**The task**
Beginning with the first line below, please repeat the material exactly, ending with the line that includes "return (g(c[0]), g(c[1]), g(c[2]), 1)".

**Provided data**
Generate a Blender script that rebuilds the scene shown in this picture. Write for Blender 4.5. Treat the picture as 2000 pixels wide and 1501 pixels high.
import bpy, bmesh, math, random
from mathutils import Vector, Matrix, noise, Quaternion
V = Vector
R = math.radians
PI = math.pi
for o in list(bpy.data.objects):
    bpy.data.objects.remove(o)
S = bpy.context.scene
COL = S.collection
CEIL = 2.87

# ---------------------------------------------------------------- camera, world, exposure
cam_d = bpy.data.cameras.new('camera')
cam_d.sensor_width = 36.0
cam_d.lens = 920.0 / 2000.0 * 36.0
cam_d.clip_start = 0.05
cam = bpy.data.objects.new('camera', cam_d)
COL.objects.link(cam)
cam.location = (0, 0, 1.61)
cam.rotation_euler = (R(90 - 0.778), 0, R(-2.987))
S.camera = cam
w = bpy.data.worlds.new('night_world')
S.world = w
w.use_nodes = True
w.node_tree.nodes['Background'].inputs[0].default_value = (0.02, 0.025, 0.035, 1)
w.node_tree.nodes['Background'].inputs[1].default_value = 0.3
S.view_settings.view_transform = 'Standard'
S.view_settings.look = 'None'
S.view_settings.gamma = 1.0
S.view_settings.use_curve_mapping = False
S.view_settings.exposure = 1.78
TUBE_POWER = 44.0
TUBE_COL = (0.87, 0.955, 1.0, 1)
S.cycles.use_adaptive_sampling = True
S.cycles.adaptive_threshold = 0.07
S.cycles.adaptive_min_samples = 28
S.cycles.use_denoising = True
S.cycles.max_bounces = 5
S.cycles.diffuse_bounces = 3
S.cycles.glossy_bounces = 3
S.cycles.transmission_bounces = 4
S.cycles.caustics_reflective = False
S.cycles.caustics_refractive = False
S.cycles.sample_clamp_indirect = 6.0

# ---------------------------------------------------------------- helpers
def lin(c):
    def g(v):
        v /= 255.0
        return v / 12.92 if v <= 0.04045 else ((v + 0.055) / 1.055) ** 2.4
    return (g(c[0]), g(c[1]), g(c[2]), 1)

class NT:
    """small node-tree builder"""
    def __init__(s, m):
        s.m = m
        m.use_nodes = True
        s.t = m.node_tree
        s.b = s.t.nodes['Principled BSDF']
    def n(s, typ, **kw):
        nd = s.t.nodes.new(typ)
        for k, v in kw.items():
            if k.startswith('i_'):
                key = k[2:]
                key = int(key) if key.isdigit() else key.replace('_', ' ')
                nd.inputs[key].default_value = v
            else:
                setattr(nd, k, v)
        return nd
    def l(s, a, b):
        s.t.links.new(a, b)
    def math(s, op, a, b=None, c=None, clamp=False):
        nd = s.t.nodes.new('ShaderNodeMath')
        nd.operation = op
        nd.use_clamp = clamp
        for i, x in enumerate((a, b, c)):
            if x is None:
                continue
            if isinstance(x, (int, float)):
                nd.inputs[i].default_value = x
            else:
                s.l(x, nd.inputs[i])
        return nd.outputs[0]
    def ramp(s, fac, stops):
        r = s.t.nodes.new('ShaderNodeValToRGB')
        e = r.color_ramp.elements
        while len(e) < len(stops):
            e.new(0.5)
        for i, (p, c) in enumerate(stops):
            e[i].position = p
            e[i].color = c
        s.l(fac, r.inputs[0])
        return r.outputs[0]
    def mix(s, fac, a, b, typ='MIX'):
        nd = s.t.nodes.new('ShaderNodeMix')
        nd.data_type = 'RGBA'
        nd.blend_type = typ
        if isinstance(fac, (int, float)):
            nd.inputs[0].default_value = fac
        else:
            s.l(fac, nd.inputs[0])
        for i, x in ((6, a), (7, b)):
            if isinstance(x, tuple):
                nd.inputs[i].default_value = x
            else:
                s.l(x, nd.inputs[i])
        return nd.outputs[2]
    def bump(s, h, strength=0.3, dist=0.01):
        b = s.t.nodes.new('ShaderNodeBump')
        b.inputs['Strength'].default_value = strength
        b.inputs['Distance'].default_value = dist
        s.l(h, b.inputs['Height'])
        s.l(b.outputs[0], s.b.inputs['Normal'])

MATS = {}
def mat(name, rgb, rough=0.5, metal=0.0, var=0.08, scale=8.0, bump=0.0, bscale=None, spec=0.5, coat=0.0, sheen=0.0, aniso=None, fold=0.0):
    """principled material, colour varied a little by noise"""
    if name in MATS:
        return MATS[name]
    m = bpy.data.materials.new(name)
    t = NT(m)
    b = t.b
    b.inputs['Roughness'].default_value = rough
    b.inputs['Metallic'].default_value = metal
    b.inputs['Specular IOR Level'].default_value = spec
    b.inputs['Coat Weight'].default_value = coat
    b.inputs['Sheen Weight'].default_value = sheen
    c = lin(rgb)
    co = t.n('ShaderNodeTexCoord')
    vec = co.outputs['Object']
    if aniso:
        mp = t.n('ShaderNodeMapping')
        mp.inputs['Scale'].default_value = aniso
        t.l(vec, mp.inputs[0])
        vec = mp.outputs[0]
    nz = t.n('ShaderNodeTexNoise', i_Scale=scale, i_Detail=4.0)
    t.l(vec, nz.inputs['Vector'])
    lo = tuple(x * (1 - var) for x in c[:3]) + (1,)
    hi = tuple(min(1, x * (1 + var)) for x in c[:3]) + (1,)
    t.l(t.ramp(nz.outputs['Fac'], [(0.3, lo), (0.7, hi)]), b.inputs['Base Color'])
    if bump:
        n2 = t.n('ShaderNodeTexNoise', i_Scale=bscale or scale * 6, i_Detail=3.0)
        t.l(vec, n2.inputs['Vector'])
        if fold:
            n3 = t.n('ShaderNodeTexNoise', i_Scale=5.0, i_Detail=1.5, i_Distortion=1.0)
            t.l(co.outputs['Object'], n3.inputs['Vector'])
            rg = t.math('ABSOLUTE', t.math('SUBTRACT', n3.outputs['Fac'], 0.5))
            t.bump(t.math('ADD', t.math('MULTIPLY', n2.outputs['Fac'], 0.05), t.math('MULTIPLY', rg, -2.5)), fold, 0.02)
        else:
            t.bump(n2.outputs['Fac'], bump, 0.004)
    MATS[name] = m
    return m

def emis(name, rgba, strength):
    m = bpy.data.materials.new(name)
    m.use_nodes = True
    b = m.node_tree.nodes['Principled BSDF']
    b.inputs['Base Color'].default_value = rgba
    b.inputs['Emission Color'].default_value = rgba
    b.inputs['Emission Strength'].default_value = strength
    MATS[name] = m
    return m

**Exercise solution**
Generate a Blender script that rebuilds the scene shown in this picture. Write for Blender 4.5. Treat the picture as 2000 pixels wide and 1501 pixels high.
import bpy, bmesh, math, random
from mathutils import Vector, Matrix, noise, Quaternion
V = Vector
R = math.radians
PI = math.pi
for o in list(bpy.data.objects):
    bpy.data.objects.remove(o)
S = bpy.context.scene
COL = S.collection
CEIL = 2.87

# ---------------------------------------------------------------- camera, world, exposure
cam_d = bpy.data.cameras.new('camera')
cam_d.sensor_width = 36.0
cam_d.lens = 920.0 / 2000.0 * 36.0
cam_d.clip_start = 0.05
cam = bpy.data.objects.new('camera', cam_d)
COL.objects.link(cam)
cam.location = (0, 0, 1.61)
cam.rotation_euler = (R(90 - 0.778), 0, R(-2.987))
S.camera = cam
w = bpy.data.worlds.new('night_world')
S.world = w
w.use_nodes = True
w.node_tree.nodes['Background'].inputs[0].default_value = (0.02, 0.025, 0.035, 1)
w.node_tree.nodes['Background'].inputs[1].default_value = 0.3
S.view_settings.view_transform = 'Standard'
S.view_settings.look = 'None'
S.view_settings.gamma = 1.0
S.view_settings.use_curve_mapping = False
S.view_settings.exposure = 1.78
TUBE_POWER = 44.0
TUBE_COL = (0.87, 0.955, 1.0, 1)
S.cycles.use_adaptive_sampling = True
S.cycles.adaptive_threshold = 0.07
S.cycles.adaptive_min_samples = 28
S.cycles.use_denoising = True
S.cycles.max_bounces = 5
S.cycles.diffuse_bounces = 3
S.cycles.glossy_bounces = 3
S.cycles.transmission_bounces = 4
S.cycles.caustics_reflective = False
S.cycles.caustics_refractive = False
S.cycles.sample_clamp_indirect = 6.0

# ---------------------------------------------------------------- helpers
def lin(c):
    def g(v):
        v /= 255.0
        return v / 12.92 if v <= 0.04045 else ((v + 0.055) / 1.055) ** 2.4
    return (g(c[0]), g(c[1]), g(c[2]), 1)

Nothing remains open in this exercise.